Impossible de nous confronter aux photographies de Myr Muratet sans que quelque chose cède en nous. Sans doute parce que dans ce qu’il nous montre rien n’est solide ni stable, tout est précaire. Le vivant y est sur un fil, traqué, repoussé, indésirable. Oui, indésirable : le vivant qu’il nous montre, on le préférerait mort. « On », c’est-à-dire, au premier chef, les pouvoirs institutionnels : politiques, économiques, administratifs… Mais nous n’y sommes pas tout à fait pour rien. Car ce qu’il nous met sous les yeux, nous l’acceptons – même si, en nous-mêmes, cela nous révolte.

Depuis 2003, Myr Muratet arpente un territoire qui peut s’appeler « Paris Nord » – c’est le titre du livre – mais dont la réalité est extensive. Le photographe se rend dans toute la partie septentrionale de la banlieue parisienne – Aubervilliers, Stains, Bobigny… Et pousse même beaucoup plus loin, jusqu’à Calais, où il a saisi, dans un paysage désolé – la « jungle » venait d’être partiellement détruite –, les sinistres « dispositifs antipersonnel » : double clôture avec barbelés et lames de rasoir, douves…

Les interstices, les no man’s land, les friches sont ses visées de prédilection. Des non-lieux investis par des non-personnes. Plus exactement, par des êtres relégués qui n’ont pas de papiers, pas de visibilité, pas de permis d’exister. Plusieurs photos montrent un corps au repos pris dans une bâche. Quand celle-ci est transparente, l’effet est troublant. Celui dont on voit les contours flous respire-t-il encore ? Respirer, pouvoir respirer : c’est le mot le plus brûlant de notre époque.

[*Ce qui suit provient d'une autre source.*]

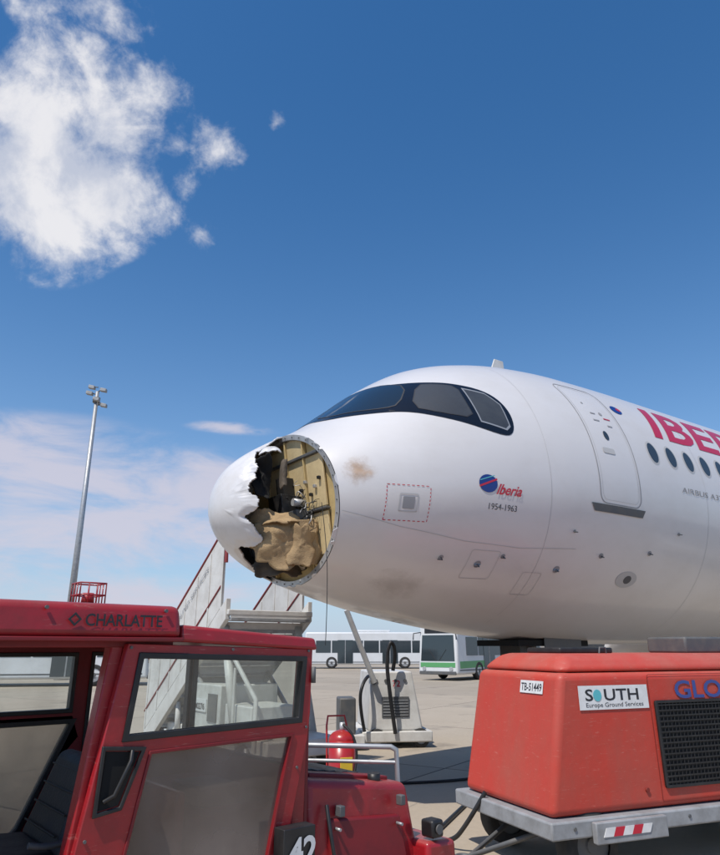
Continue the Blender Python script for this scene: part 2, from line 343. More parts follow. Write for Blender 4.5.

Dans ces marges, on attend indéfiniment ; on dort pour passer le temps – sur l’échangeur de la porte de la Chapelle en lisière de la circulation, par exemple. Mais la vie s’y entête aussi, regagne du terrain sur ce qu’on a voulu stérile, désert. À l’image de la riche végétation des friches sur laquelle le photographe porte aussi son attention (1).

Bien sûr, il y a de l’instinct de survie dans la volonté de résister coûte que coûte et de s’adapter à des conditions inhospitalières. Il y a du courage, et de l’ingéniosité aussi. Ainsi ces nombreux poêles de fortune, ou ces volumineux ballots que l’on calfeutre sous le métro aérien. Myr Muratet photographie aussi celles et ceux qui vivent dans ces endroits. Souvent sous forme de portrait, face à l’objectif. La relation de confiance est manifeste. Le photographe n’est pas du genre touriste. Il a établi des liens sur la durée. Avec les Roms, il a même appris le roumain.

Il n’incline pas non plus à l’esthétisation de la misère – trop souvent à l’œuvre chez certains artistes dits engagés. Pourtant, il ressort de ses photographies une puissance plastique incontestable. Question de regard. Avec la même vigueur que Manuel Joseph, dans son texte branque et drôle, met à s’attaquer à la société bien mise, Myr Muratet capte ce qui vibre au cœur du réel le plus démuni. Ses photos ont un fort indice de vérité ; une vérité toujours bonne à montrer.

(1) Voir aussi Flore des friches urbaines, Audrey Muratet, Myr Muratet et Marie Pellaton, éditions Xavier Barral, 2017.

Paris Nord, Myr Muratet, avec un texte de Manuel Joseph, Building Books, 240 pages, 25 euros.